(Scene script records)
┌────────
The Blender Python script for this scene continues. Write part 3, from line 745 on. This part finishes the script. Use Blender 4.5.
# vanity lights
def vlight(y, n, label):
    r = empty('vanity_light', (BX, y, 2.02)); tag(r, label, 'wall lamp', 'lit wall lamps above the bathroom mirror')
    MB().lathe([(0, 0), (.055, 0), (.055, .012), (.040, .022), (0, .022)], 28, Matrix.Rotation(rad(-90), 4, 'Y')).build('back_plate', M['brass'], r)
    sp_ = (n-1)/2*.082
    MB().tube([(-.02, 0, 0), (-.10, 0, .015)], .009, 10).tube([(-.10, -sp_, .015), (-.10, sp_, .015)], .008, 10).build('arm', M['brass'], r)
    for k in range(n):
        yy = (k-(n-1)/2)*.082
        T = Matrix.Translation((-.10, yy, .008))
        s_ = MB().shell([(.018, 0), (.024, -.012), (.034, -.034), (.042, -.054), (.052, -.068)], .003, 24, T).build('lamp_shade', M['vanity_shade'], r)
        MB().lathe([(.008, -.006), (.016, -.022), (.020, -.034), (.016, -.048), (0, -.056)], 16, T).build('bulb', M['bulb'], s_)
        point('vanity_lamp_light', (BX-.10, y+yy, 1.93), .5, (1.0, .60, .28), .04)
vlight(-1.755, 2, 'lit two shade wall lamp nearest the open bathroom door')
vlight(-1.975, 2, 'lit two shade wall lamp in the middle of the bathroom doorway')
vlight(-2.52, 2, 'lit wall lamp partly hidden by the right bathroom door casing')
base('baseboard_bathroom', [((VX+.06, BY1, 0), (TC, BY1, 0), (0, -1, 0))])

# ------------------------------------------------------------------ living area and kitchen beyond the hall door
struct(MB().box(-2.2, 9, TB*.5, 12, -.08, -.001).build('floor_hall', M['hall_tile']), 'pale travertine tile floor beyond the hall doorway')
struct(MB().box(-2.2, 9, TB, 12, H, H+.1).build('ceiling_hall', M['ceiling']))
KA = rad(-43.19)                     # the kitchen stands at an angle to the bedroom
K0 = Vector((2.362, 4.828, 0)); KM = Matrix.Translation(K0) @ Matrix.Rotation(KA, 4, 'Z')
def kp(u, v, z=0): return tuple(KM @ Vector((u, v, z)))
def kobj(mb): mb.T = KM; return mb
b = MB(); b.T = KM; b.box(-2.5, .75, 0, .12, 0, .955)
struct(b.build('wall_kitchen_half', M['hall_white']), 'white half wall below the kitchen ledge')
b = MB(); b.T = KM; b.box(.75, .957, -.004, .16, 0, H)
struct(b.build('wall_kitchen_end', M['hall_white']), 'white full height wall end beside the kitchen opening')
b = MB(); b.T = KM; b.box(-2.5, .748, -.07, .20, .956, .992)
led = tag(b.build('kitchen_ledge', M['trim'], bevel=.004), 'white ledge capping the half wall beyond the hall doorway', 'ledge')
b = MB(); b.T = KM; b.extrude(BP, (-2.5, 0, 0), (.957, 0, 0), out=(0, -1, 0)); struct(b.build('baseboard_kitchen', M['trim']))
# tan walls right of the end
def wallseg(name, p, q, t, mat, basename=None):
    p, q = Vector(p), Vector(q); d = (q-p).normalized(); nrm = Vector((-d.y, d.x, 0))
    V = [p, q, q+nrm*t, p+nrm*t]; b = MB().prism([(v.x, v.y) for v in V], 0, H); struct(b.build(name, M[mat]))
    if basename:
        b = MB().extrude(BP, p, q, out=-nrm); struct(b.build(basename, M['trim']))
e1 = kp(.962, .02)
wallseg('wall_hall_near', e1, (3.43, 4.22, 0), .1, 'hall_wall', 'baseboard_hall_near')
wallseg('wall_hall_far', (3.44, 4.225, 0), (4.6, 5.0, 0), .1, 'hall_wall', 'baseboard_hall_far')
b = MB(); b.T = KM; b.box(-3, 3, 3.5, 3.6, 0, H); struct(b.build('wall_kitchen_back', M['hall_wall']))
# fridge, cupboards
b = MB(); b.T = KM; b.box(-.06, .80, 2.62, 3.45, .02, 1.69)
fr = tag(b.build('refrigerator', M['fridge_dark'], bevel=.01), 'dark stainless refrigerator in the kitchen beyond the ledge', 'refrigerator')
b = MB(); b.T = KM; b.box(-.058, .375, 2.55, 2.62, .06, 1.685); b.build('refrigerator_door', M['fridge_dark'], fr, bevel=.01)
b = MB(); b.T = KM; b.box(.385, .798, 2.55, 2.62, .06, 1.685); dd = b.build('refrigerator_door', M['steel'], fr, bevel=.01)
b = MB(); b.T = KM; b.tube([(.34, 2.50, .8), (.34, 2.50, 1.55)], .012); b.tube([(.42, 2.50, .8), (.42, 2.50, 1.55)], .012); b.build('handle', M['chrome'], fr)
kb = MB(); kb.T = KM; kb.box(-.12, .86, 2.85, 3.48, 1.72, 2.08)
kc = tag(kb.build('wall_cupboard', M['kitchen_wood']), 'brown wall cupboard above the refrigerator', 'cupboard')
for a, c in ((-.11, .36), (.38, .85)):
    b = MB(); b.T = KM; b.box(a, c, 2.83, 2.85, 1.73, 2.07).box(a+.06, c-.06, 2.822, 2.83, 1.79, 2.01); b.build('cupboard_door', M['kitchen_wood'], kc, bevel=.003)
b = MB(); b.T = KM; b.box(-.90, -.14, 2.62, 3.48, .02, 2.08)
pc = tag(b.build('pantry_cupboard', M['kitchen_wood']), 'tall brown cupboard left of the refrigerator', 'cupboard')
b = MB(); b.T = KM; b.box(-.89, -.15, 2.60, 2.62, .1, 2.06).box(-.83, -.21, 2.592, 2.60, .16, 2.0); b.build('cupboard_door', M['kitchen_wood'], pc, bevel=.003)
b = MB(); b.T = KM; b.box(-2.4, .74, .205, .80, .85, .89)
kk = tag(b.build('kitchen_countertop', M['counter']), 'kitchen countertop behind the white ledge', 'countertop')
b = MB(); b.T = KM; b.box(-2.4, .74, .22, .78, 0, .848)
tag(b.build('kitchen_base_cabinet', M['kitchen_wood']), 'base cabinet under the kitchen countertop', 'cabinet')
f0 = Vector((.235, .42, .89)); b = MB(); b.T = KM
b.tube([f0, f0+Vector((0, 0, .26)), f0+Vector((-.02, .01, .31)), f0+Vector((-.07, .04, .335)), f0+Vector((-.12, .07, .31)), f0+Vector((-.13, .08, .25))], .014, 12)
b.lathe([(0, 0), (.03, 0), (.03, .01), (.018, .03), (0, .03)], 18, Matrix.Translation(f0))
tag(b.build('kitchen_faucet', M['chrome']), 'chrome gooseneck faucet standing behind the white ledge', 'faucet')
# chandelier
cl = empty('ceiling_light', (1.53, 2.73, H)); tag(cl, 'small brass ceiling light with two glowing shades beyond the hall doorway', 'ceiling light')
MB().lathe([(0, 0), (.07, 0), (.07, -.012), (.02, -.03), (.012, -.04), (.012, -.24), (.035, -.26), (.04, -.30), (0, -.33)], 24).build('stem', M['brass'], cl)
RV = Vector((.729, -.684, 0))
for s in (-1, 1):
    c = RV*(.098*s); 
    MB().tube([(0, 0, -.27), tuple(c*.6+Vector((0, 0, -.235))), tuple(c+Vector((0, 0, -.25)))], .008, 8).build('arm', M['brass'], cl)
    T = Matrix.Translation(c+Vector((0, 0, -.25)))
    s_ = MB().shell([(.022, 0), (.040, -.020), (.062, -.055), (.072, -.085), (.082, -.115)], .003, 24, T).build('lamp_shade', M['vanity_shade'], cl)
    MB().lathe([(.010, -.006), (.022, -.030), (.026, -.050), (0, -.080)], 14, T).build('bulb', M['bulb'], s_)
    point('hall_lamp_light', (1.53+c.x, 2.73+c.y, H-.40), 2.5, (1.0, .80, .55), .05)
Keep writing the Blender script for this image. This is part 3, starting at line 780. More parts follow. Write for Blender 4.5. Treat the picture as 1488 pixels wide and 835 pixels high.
└────────
• [Task prompt] Find the word "Blender" and list each line it appears in.

• [Right answer]
The Blender Python script for this scene continues. Write part 3, from line 745 on. This part finishes the script. Use Blender 4.5.
Keep writing the Blender script for this image. This is part 3, starting at line 780. More parts follow. Write for Blender 4.5. Treat the picture as 1488 pixels wide and 835 pixels high.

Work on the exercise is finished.